**What to work on:** Produce word for word the lines of the data below running from the one that has "Write part 4" to the one that has "z = z0 - rnd.uniform(0, 7); seed += 1", inclusive, and no others.

**Supplied records:**

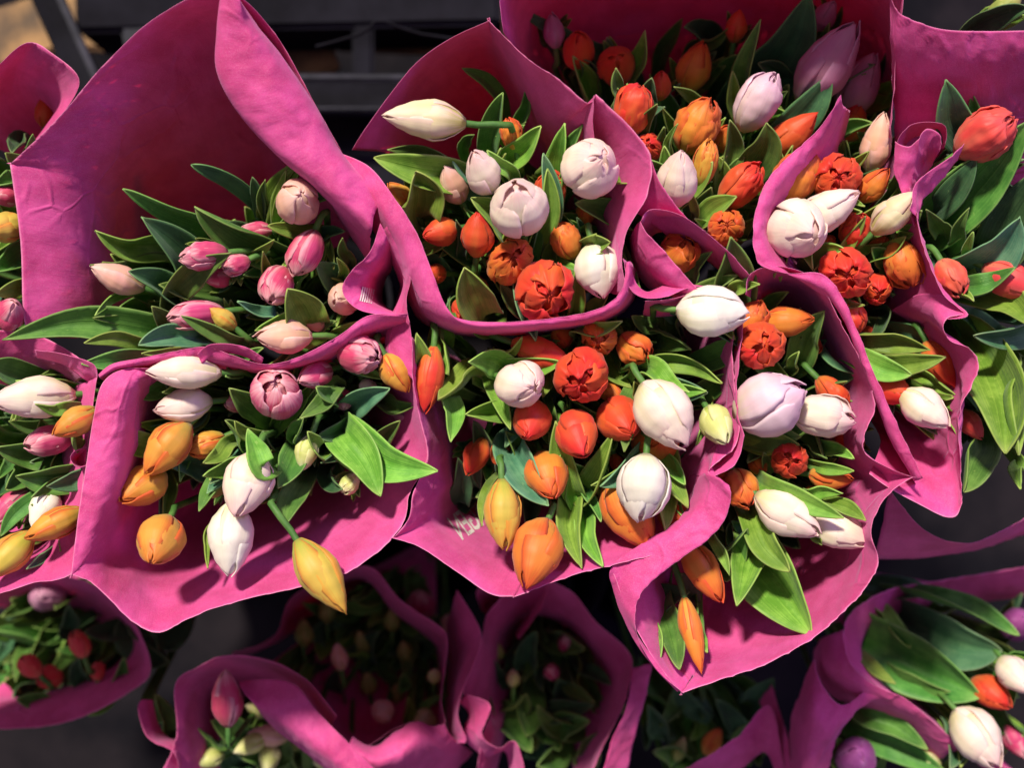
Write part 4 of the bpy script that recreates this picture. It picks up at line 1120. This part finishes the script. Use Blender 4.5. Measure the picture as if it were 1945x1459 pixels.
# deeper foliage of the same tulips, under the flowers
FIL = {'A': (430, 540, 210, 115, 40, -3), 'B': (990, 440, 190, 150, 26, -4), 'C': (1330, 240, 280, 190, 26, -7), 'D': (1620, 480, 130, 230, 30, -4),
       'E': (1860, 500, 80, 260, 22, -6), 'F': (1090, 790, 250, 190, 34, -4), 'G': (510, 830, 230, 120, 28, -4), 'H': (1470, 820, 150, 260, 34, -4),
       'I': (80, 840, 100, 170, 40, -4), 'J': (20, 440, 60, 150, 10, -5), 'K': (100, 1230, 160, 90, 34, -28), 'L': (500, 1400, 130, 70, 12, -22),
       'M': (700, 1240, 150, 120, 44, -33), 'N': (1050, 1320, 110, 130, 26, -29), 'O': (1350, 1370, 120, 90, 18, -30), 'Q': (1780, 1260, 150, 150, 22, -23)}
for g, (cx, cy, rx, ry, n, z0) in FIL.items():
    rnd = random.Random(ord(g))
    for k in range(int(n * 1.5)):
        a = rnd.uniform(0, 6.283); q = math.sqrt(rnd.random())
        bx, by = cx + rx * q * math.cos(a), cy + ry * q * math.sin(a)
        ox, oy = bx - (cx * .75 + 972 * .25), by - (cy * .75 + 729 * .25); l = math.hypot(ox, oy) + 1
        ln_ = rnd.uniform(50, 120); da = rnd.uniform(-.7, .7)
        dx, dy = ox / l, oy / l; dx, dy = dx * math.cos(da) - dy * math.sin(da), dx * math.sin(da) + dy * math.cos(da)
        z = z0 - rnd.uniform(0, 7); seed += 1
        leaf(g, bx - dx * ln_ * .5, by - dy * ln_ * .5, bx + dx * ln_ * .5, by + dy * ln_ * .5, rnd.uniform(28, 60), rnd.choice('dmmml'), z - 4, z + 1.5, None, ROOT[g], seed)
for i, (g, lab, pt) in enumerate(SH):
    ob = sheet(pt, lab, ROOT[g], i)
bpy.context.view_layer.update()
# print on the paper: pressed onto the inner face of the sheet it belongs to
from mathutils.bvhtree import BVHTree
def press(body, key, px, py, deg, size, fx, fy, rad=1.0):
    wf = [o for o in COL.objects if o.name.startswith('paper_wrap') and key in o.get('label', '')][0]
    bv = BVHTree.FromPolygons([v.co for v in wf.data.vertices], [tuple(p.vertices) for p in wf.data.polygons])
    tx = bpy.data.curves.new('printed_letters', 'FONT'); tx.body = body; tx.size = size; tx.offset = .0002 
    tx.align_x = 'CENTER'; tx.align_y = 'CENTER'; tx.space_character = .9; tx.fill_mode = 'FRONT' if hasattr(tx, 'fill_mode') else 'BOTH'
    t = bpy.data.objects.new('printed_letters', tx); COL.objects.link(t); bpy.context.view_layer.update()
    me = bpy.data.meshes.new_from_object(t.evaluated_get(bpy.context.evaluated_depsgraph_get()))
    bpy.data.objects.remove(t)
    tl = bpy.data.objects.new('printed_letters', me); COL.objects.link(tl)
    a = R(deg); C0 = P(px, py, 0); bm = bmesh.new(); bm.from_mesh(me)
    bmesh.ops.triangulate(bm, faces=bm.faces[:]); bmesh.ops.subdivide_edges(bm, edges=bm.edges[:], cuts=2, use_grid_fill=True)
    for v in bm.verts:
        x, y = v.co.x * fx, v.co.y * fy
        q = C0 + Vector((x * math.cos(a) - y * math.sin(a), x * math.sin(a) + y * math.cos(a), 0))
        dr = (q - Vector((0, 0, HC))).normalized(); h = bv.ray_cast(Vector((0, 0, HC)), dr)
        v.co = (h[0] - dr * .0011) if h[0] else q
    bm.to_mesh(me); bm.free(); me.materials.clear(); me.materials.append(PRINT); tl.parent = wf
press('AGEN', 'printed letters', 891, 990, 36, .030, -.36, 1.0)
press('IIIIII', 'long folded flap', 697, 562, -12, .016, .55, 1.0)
...
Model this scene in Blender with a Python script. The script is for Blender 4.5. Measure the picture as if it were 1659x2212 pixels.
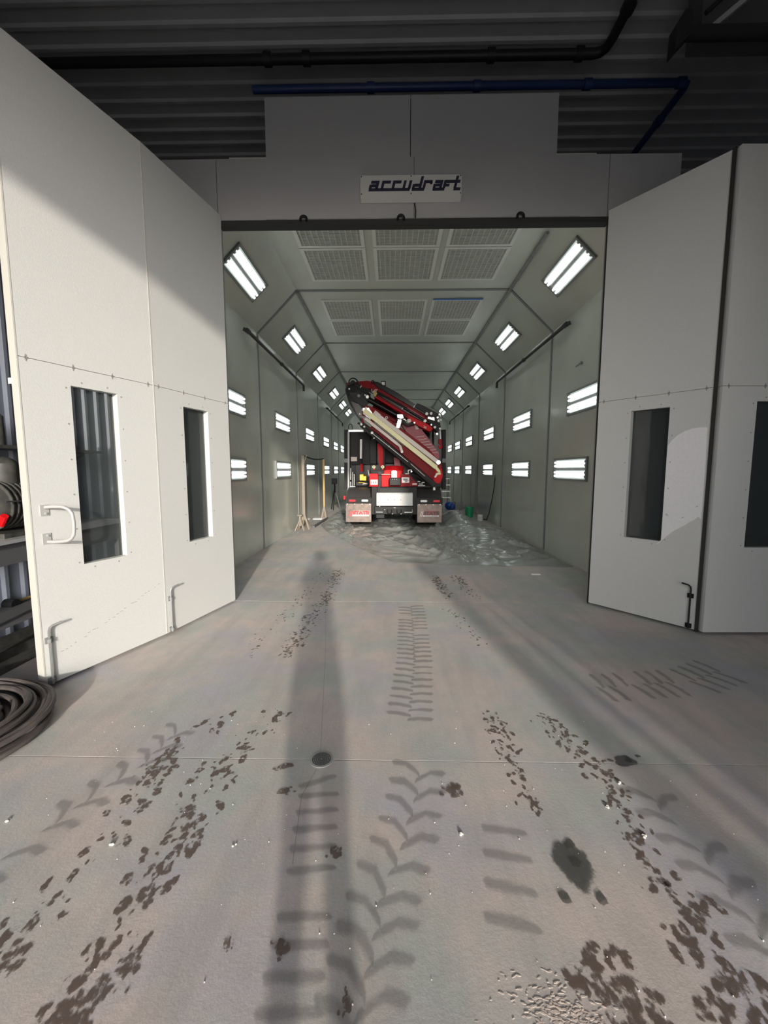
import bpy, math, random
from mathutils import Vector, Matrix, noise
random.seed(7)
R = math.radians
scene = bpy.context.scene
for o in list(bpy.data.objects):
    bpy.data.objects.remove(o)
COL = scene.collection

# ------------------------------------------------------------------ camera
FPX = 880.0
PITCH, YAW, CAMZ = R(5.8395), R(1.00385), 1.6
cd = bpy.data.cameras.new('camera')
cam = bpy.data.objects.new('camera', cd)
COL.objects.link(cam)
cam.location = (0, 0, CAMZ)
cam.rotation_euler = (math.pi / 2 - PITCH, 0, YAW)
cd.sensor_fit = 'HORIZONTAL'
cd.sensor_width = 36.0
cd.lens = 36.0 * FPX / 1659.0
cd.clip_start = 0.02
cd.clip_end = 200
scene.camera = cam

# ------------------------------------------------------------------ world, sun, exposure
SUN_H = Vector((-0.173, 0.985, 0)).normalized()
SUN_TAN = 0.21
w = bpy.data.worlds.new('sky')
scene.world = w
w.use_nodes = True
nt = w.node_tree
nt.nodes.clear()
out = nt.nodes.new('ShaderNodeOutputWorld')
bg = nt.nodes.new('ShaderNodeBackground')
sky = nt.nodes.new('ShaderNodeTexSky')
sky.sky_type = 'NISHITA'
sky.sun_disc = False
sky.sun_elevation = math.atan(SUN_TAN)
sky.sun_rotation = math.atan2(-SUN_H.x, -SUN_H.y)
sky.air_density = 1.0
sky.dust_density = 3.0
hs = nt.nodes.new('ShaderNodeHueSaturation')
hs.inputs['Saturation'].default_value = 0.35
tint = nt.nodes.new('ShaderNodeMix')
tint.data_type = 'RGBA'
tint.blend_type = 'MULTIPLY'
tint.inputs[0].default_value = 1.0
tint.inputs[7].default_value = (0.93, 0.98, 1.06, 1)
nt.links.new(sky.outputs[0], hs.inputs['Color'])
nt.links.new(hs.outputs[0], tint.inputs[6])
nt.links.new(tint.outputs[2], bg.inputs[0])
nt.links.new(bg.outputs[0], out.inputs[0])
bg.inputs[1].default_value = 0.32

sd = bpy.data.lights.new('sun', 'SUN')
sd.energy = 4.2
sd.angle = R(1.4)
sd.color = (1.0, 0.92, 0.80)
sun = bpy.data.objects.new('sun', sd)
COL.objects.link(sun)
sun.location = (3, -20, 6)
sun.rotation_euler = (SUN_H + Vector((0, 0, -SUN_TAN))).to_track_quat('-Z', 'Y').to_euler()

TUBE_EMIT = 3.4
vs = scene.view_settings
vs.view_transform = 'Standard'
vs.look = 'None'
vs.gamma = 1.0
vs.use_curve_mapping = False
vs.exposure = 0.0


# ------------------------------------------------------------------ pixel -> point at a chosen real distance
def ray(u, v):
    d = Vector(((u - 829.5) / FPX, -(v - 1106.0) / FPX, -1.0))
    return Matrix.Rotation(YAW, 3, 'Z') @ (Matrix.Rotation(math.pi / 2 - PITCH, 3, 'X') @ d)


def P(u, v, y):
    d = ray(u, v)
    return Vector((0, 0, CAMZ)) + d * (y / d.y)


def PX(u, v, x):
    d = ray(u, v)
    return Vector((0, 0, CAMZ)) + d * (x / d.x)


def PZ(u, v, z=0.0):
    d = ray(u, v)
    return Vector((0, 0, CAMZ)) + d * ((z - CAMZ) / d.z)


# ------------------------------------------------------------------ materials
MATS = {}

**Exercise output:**
Write part 4 of the bpy script that recreates this picture. It picks up at line 1120. This part finishes the script. Use Blender 4.5. Measure the picture as if it were 1945x1459 pixels.
# deeper foliage of the same tulips, under the flowers
FIL = {'A': (430, 540, 210, 115, 40, -3), 'B': (990, 440, 190, 150, 26, -4), 'C': (1330, 240, 280, 190, 26, -7), 'D': (1620, 480, 130, 230, 30, -4),
       'E': (1860, 500, 80, 260, 22, -6), 'F': (1090, 790, 250, 190, 34, -4), 'G': (510, 830, 230, 120, 28, -4), 'H': (1470, 820, 150, 260, 34, -4),
       'I': (80, 840, 100, 170, 40, -4), 'J': (20, 440, 60, 150, 10, -5), 'K': (100, 1230, 160, 90, 34, -28), 'L': (500, 1400, 130, 70, 12, -22),
       'M': (700, 1240, 150, 120, 44, -33), 'N': (1050, 1320, 110, 130, 26, -29), 'O': (1350, 1370, 120, 90, 18, -30), 'Q': (1780, 1260, 150, 150, 22, -23)}
for g, (cx, cy, rx, ry, n, z0) in FIL.items():
    rnd = random.Random(ord(g))
    for k in range(int(n * 1.5)):
        a = rnd.uniform(0, 6.283); q = math.sqrt(rnd.random())
        bx, by = cx + rx * q * math.cos(a), cy + ry * q * math.sin(a)
        ox, oy = bx - (cx * .75 + 972 * .25), by - (cy * .75 + 729 * .25); l = math.hypot(ox, oy) + 1
        ln_ = rnd.uniform(50, 120); da = rnd.uniform(-.7, .7)
        dx, dy = ox / l, oy / l; dx, dy = dx * math.cos(da) - dy * math.sin(da), dx * math.sin(da) + dy * math.cos(da)
        z = z0 - rnd.uniform(0, 7); seed += 1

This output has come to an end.